[Short exercise]: Leave out the pictures and retype only the lines from the opening line to the line that holds "SC.camera = cam", both ends included.

[Given information]:
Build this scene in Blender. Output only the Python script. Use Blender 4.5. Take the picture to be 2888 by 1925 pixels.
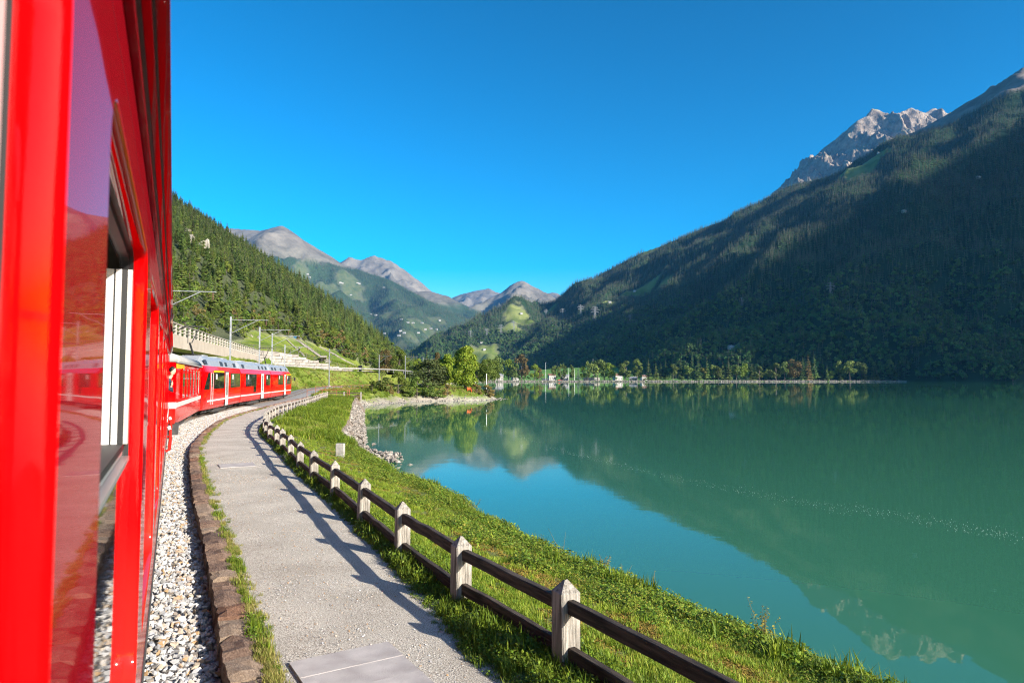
import bpy, math, random
import numpy as np
from mathutils import Vector, Matrix

for o in list(bpy.data.objects):
    bpy.data.objects.remove(o)
SC = bpy.context.scene
COL = SC.collection
PI = math.pi
R = math.radians
rng = np.random.default_rng(7)
random.seed(7)

# ------------------------------------------------------------------ camera
CAM_Z = 2.42
HAZE = 2.8e-5
PITCH = math.atan(104.5 / 1925.0)
cam_data = bpy.data.cameras.new('camera')
cam = bpy.data.objects.new('camera', cam_data)
COL.objects.link(cam)
cam.location = (0, 0, CAM_Z)
cam.rotation_euler = (PI / 2 + PITCH, 0, 0)
cam_data.sensor_width = 36
cam_data.lens = 24
cam_data.clip_start = 0.05
cam_data.clip_end = 60000
cam_data.dof.use_dof = True
cam_data.dof.focus_distance = 14.0
cam_data.dof.aperture_fstop = 3.2
SC.camera = cam

# ------------------------------------------------------------------ light
SUN_EL = R(21.8)
SUN_DIR = Vector((0.808 * math.cos(SUN_EL), -0.588 * math.cos(SUN_EL), math.sin(SUN_EL)))
world = bpy.data.worlds.new('World')
SC.world = world
world.use_nodes = True
wn = world.node_tree.nodes
wl = world.node_tree.links
bg = wn['Background']
sky = wn.new('ShaderNodeTexSky')
sky.sky_type = 'NISHITA'
sky.sun_disc = False
sky.sun_elevation = SUN_EL
sky.sun_rotation = math.atan2(0.808, -0.588)
sky.altitude = 1000
sky.air_density = 1.0
sky.dust_density = 1.8
sky.ozone_density = 2.2
hs = wn.new('ShaderNodeHueSaturation')
hs.inputs['Saturation'].default_value = 1.42
hs.inputs['Hue'].default_value = 0.487
vm1 = wn.new('ShaderNodeVectorMath'); vm1.operation = 'SCALE'; vm1.inputs['Scale'].default_value = 0.14
gm = wn.new('ShaderNodeGamma'); gm.inputs['Gamma'].default_value = 1.5
vm2 = wn.new('ShaderNodeVectorMath'); vm2.operation = 'SCALE'; vm2.inputs['Scale'].default_value = 1 / 0.14
wl.new(sky.outputs[0], vm1.inputs[0]); wl.new(vm1.outputs[0], gm.inputs['Color']); wl.new(gm.outputs[0], vm2.inputs[0])
wl.new(vm2.outputs[0], hs.inputs['Color'])
wl.new(hs.outputs[0], bg.inputs['Color'])
bg.inputs['Strength'].default_value = 0.112

sun_data = bpy.data.lights.new('sun', 'SUN')
sun_data.energy = 4.6
sun_data.angle = R(0.53)
sun_data.color = (1.0, 0.93, 0.82)
sun = bpy.data.objects.new('sun', sun_data)
COL.objects.link(sun)
sun.location = (200, -150, 300)
sun.rotation_euler = SUN_DIR.to_track_quat('Z', 'Y').to_euler()

SC.view_settings.view_transform = 'Standard'
SC.view_settings.look = 'None'
SC.view_settings.gamma = 1
SC.view_settings.use_curve_mapping = False
SC.view_settings.exposure = 1.45
SC.render.engine = 'CYCLES'
SC.cycles.use_denoising = True
SC.cycles.filter_width = 1.1
SC.cycles.denoising_prefilter = 'NONE'
SC.cycles.max_bounces = 6
SC.cycles.diffuse_bounces = 2
SC.cycles.glossy_bounces = 3
SC.cycles.transmission_bounces = 3
SC.cycles.transparent_max_bounces = 6
SC.cycles.volume_bounces = 0
SC.cycles.sample_clamp_indirect = 4

# ------------------------------------------------------------------ geometry of the view: a pixel plus its own distance gives a point
def ray(px, py):
    a = (px - 1444) / 1925.0
    b = (962.5 - py) / 1925.0
    c, s = math.cos(PITCH), math.sin(PITCH)
    return np.array([a, c - b * s, s + b * c])

def at(px, py, Y=None, z=None):
    d = ray(px, py)
    t = Y / d[1] if Y is not None else (z - CAM_Z) / d[2]
    return (d[0] * t, d[1] * t, CAM_Z + d[2] * t)

# ------------------------------------------------------------------ noise
def _grad(ix, iy, seed):
    h = (ix.astype(np.int64) * 374761393 + iy.astype(np.int64) * 668265263 + seed * 974634777) & 0xffffffff
    h = ((h ^ (h >> 13)) * 1274126177) & 0xffffffff
    h = h ^ (h >> 16)
    a = (h & 0xffff) / 65536.0 * 2 * np.pi
    return np.cos(a), np.sin(a)

def pnoise(x, y, seed=0):
    x = np.asarray(x, float); y = np.asarray(y, float)
    ix = np.floor(x); iy = np.floor(y)
    fx = x - ix; fy = y - iy
    u = fx ** 3 * (fx * (fx * 6 - 15) + 10); v = fy ** 3 * (fy * (fy * 6 - 15) + 10)
    out = []
    for dx, dy in ((0, 0), (1, 0), (0, 1), (1, 1)):
        gx, gy = _grad(ix + dx, iy + dy, seed)
        out.append(gx * (fx - dx) + gy * (fy - dy))
    a = out[0] + u * (out[1] - out[0]); b = out[2] + u * (out[3] - out[2])
    return (a + v * (b - a)) * 1.5

def fbm(x, y, octv=5, seed=0, ridged=False, gain=0.5):
    s = 0; a = 1; f = 1; n = 0
    for k in range(octv):
        t = pnoise(np.asarray(x) * f, np.asarray(y) * f, seed + k * 17)
        if ridged:
            t = 1 - 2 * np.abs(t)
        s = s + a * t; n += a
        a *= gain; f *= 2.03
    return s / n

# ------------------------------------------------------------------ objects
def props(o, label=None, cat=None, group=None, kind=None):
    if label: o['label'] = label
    if cat: o['category'] = cat
    if group: o['group'] = group
    if kind: o['kind'] = kind
    return o

def thing(name, loc=(0, 0, 0), rz=0, label=None, cat=None, group=None):
    o = bpy.data.objects.new(name, None)
    COL.objects.link(o)
    o.location = loc
    o.rotation_euler = (0, 0, rz)
    o.empty_display_size = 0.2
    return props(o, label, cat, group)

def link(name, me, parent=None, loc=None, rz=None, scale=None):
    o = bpy.data.objects.new(name, me)
    COL.objects.link(o)
    if parent is not None: o.parent = parent
    if loc is not None: o.location = loc
    if rz is not None: o.rotation_euler = (0, 0, rz)
    if scale is not None: o.scale = scale if hasattr(scale, '__len__') else (scale,) * 3
    return o

def copy_tree(o, parent=None):
    c = o.copy()
    COL.objects.link(c)
    if parent is not None: c.parent = parent
    for ch in o.children:
        copy_tree(ch, c)
    return c

class MB:
    """collects shapes of one mesh"""
    def __init__(s):
        s.v = []; s.f = []; s.m = []; s.sm = []
    def add(s, vs, fs, mi=0, smooth=False):
        n = len(s.v)
        s.v.extend([tuple(p) for p in vs])
        for f in fs:
            s.f.append([i + n for i in f]); s.m.append(mi); s.sm.append(smooth)
        return s
    def box(s, c, d, mi=0, rz=0, M=None):
        hx, hy, hz = d[0] / 2, d[1] / 2, d[2] / 2
        vs = [Vector((x, y, z)) for z in (-hz, hz) for x, y in ((-hx, -hy), (hx, -hy), (hx, hy), (-hx, hy))]
        rot = Matrix.Rotation(rz, 3, 'Z') if M is None else M
        vs = [rot @ p + Vector(c) for p in vs]
        return s.add(vs, [(3, 2, 1, 0), (4, 5, 6, 7), (0, 1, 5, 4), (1, 2, 6, 5), (2, 3, 7, 6), (3, 0, 4, 7)], mi)
    def bar(s, a, b, w, h=None, mi=0, up=(0, 0, 1)):
        a = Vector(a); b = Vector(b); h = h or w
        d = (b - a); L = d.length; d = d.normalized(); u = Vector(up)
        if abs(d.dot(u)) > .98: u = Vector((1, 0, 0))
        r = d.cross(u).normalized(); u = r.cross(d)
        M = Matrix((d, r, u)).transposed()
        return s.box((a + b) / 2, (L, w, h), mi, M=M)
    def tube(s, pts, r, n=8, mi=0, caps=True, smooth=True):
        pts = [Vector(p) for p in pts]
        rs = r if hasattr(r, '__len__') else [r] * len(pts)
        vs = []
        for i, p in enumerate(pts):
            d = (pts[min(i + 1, len(pts) - 1)] - pts[max(i - 1, 0)]).normalized()
            u = Vector((0, 0, 1)) if abs(d.z) < .9 else Vector((1, 0, 0))
            a = d.cross(u).normalized(); b = d.cross(a)
            for k in range(n):
                t = 2 * PI * k / n
                vs.append(p + (a * math.cos(t) + b * math.sin(t)) * rs[i])
        fs = []
        for i in range(len(pts) - 1):
            for k in range(n):
                k2 = (k + 1) % n
                fs.append((i * n + k, i * n + k2, (i + 1) * n + k2, (i + 1) * n + k))
        s.add(vs, fs, mi, smooth)
        if caps:
            m = len(pts) - 1
            s.add(vs[:n], [tuple(range(n))], mi); s.add(vs[m * n:], [tuple(reversed(range(n)))], mi)
        return s
    def loft(s, loops, mi=0, closed=True, caps=False, smooth=False):
        n = len(loops[0]); vs = [p for l in loops for p in l]; fs = []
        for i in range(len(loops) - 1):
            for k in range(n if closed else n - 1):
                k2 = (k + 1) % n
                fs.append((i * n + k, i * n + k2, (i + 1) * n + k2, (i + 1) * n + k))
        if caps:
            fs.append(tuple(reversed(range(n)))); m = (len(loops) - 1) * n
            fs.append(tuple(range(m, m + n)))
        return s.add(vs, fs, mi, smooth)
    def mesh(s, name, mats):
        me = bpy.data.meshes.new(name)
        me.from_pydata(s.v, [], s.f)
        for m in (mats if isinstance(mats, (list, tuple)) else [mats]):
            me.materials.append(m)
        me.polygons.foreach_set('material_index', s.m)
        me.polygons.foreach_set('use_smooth', s.sm)
        me.update()
        return me
    def build(s, name, mats, parent=None, loc=None, rz=None):
        return link(name, s.mesh(name, mats), parent, loc, rz)

def grid_mesh(name, P, mats, smooth=True, attr=None):
    """P: (nu, nv, 3) array -> quad mesh, fast"""
    nu, nv = P.shape[:2]
    me = bpy.data.meshes.new(name)
    V = P.reshape(-1, 3).astype(np.float32)
    idx = np.arange(nu * nv).reshape(nu, nv)
    F = np.stack([idx[:-1, :-1], idx[1:, :-1], idx[1:, 1:], idx[:-1, 1:]], -1).reshape(-1, 4).astype(np.int32)
    fast_mesh(me, V, F)
    for m in (mats if isinstance(mats, (list, tuple)) else [mats]):
        me.materials.append(m)
    if smooth:
        me.polygons.foreach_set('use_smooth', np.ones(len(F), bool))
    if attr:
        for k, a in attr.items():
            at_ = me.attributes.new(k, 'FLOAT', 'POINT')
            at_.data.foreach_set('value', np.asarray(a, np.float32).ravel())
    return me

def fast_mesh(me, V, F):
    me.vertices.add(len(V)); me.vertices.foreach_set('co', np.asarray(V, np.float32).ravel())
    n = F.shape[1]
    me.loops.add(F.size); me.loops.foreach_set('vertex_index', F.astype(np.int32).ravel())
    me.polygons.add(len(F))
    me.polygons.foreach_set('loop_start', np.arange(0, F.size, n, dtype=np.int32))
    me.update(calc_edges=True)
    me.validate()

# ------------------------------------------------------------------ materials
def _nt(name):
    m = bpy.data.materials.new(name); m.use_nodes = True
    nt = m.node_tree
    return m, nt, nt.nodes, nt.links, nt.nodes['Principled BSDF']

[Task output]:
Build this scene in Blender. Output only the Python script. Use Blender 4.5. Take the picture to be 2888 by 1925 pixels.
import bpy, math, random
import numpy as np
from mathutils import Vector, Matrix

for o in list(bpy.data.objects):
    bpy.data.objects.remove(o)
SC = bpy.context.scene
COL = SC.collection
PI = math.pi
R = math.radians
rng = np.random.default_rng(7)
random.seed(7)

# ------------------------------------------------------------------ camera
CAM_Z = 2.42
HAZE = 2.8e-5
PITCH = math.atan(104.5 / 1925.0)
cam_data = bpy.data.cameras.new('camera')
cam = bpy.data.objects.new('camera', cam_data)
COL.objects.link(cam)
cam.location = (0, 0, CAM_Z)
cam.rotation_euler = (PI / 2 + PITCH, 0, 0)
cam_data.sensor_width = 36
cam_data.lens = 24
cam_data.clip_start = 0.05
cam_data.clip_end = 60000
cam_data.dof.use_dof = True
cam_data.dof.focus_distance = 14.0
cam_data.dof.aperture_fstop = 3.2
SC.camera = cam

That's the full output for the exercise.